Sans être exhaustif, il faut rappeler qu’il existe des dispositions relatives aux réquisitions qui avaient été adoptées par l’Etat belge au sortir de la seconde guerre mondiale. En cas de crise grave, celles-ci pourraient être activées à l’initiative du Gouvernement fédéral.
Au niveau européen, des discussions sont en cours, plus particulièrement au sein du Groupe d’experts à haut niveau sur le lait, en vue de définir des mesures permettant une meilleure transparence et un meilleur fonctionnement de la chaîne alimentaire et veillant à assurer une répartition équilibrée de la valeur ajoutée obtenue au niveau des différents maillons. Cette réflexion, qui pourra être étendue aux autres secteurs de la production, porte également sur les règles de concurrence et l’opportunité de les adapter dans le cas des produits agricoles en vue de parvenir à un meilleur équilibre entre les différents acteurs de la filière alimentaire, notamment en permettant une capacité de négociation collective pour les agriculteurs. Un juste équilibre doit être trouvé entre un bon fonctionnement du marché et une capacité de négociation égale des partenaires de la chaîne agroalimentaire. La Région wallonne participe directement à ces débats au niveau européen et défend une meilleure transmission des prix et une véritable capacité de négociation pour les producteurs.

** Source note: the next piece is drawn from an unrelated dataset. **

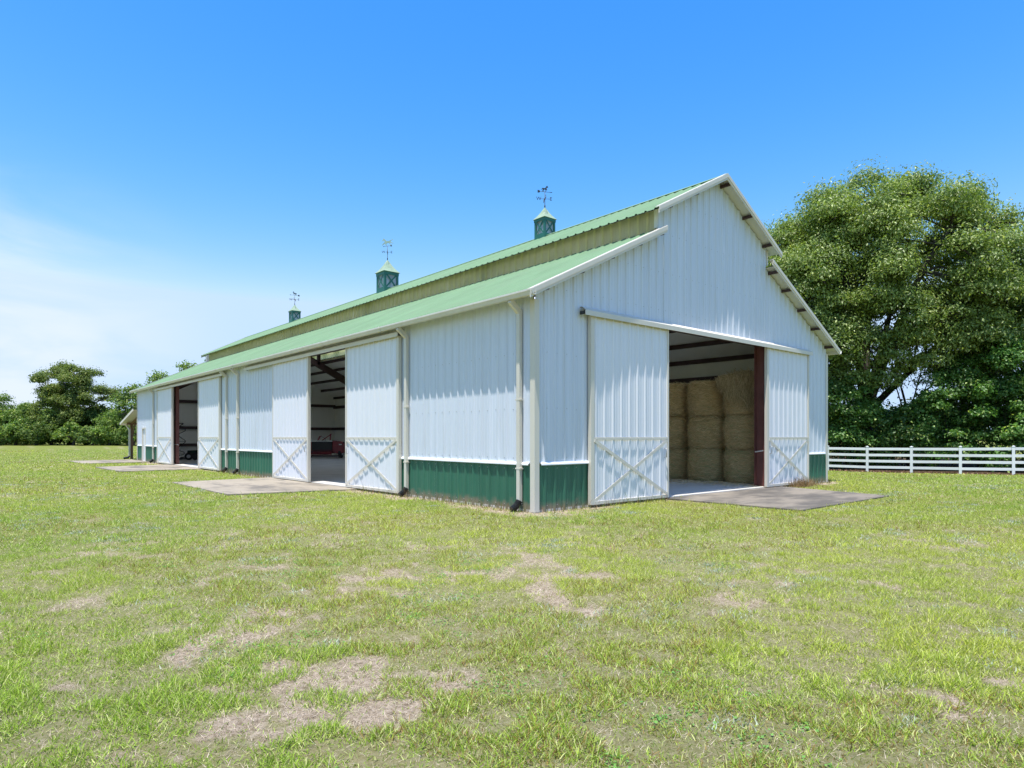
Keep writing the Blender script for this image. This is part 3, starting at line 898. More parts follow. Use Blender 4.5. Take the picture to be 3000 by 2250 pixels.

Des observatoires des prix sont notamment mis en place dans ce but, notamment en Belgique par le Service Public Fédéral Economie. Il apparaît en effet que, si la hausse des prix agricoles est bien répercutée sur les prix à la consommation des produits alimentaires, il n’en va pas de même quand ces mêmes prix agricoles repartent à la baisse. Les consommateurs comme les producteurs agricoles sont les victimes du mauvais fonctionnement de la chaîne alimentaire. Des mesures sont donc à l’étude actuellement en vue de pallier ce type de situation.
Au stade actuel, le pouvoir fédéral, compétent en matière de contrôle des prix, n’a pas le pouvoir d’intervenir lorsque les prix augmentent sauf s’il constate une entente sur les prix entre les opérateurs.
Les prix bas des dernières années bénéficiaient aux villes mais non aux agriculteurs et paysans des pays en développement qui constituent la majorité des populations de ces pays. Les « émeutes de la faim » ont été le chef d’habitants des villes confrontés à un renchérissement de leur alimentation, jusque là bon marché.
Par ailleurs, les marchés internationaux ne pourront pas régler les excès des marchés nationaux en matière de spéculation sur les prix ou de monopole de distribution des denrées alimentaires.